▶ **Work instructions**: Keep only the lines of the listing that include the word "Python", and copy them.

▶ **Record list**:
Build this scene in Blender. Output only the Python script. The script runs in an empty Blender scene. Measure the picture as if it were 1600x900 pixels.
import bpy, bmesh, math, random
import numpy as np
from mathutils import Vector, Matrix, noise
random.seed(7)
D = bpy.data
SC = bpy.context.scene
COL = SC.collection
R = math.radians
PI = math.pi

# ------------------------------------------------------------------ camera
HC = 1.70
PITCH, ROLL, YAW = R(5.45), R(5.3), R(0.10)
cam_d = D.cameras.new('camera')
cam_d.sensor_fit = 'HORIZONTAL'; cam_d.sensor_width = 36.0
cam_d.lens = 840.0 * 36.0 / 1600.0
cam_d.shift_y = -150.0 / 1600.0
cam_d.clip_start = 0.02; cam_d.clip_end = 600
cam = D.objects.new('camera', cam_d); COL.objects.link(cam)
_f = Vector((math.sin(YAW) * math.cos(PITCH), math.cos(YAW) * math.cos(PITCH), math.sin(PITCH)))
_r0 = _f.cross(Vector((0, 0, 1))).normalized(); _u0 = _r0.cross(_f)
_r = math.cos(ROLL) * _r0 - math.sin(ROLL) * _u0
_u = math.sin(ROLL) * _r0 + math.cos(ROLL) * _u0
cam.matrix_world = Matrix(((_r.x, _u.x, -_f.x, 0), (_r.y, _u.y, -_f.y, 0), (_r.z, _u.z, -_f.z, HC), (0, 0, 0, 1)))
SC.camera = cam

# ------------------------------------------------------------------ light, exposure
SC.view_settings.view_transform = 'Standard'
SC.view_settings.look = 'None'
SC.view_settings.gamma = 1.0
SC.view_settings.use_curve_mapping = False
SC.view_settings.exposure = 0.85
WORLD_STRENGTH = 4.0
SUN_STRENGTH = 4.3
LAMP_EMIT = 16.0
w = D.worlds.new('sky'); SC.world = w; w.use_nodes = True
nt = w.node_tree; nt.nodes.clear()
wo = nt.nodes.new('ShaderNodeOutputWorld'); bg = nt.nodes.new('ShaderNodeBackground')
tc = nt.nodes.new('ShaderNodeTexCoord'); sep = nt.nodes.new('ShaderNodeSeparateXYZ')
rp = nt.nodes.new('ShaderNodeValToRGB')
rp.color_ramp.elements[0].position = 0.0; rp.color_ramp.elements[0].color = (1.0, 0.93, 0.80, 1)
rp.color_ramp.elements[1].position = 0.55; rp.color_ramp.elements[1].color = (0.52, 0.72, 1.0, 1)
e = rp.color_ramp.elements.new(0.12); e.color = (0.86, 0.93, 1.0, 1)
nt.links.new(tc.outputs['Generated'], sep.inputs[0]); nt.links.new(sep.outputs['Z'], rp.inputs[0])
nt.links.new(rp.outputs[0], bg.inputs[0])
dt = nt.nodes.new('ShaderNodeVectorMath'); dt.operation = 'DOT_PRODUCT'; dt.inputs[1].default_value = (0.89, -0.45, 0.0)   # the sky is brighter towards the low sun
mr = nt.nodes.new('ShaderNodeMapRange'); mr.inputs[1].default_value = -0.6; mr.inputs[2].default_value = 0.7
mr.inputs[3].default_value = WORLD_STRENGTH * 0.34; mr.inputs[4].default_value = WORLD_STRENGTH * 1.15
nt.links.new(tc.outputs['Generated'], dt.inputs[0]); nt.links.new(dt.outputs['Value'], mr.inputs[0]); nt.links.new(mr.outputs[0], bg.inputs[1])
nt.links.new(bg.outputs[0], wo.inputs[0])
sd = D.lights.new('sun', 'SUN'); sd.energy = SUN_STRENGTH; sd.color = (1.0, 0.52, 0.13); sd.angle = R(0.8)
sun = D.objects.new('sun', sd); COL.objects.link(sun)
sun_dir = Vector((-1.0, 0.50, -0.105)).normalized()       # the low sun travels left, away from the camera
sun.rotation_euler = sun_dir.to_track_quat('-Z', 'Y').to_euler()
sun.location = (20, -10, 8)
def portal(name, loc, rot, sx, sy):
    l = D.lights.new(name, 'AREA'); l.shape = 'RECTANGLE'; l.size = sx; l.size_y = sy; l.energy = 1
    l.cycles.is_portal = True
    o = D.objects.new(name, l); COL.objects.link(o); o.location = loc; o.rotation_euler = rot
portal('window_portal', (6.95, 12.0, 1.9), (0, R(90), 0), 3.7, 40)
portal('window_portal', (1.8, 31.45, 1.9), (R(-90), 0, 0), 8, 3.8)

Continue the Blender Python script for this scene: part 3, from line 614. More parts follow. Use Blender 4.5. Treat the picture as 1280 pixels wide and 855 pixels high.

▶ **Output of the task**:
Build this scene in Blender. Output only the Python script. The script runs in an empty Blender scene. Measure the picture as if it were 1600x900 pixels.
Continue the Blender Python script for this scene: part 3, from line 614. More parts follow. Use Blender 4.5. Treat the picture as 1280 pixels wide and 855 pixels high.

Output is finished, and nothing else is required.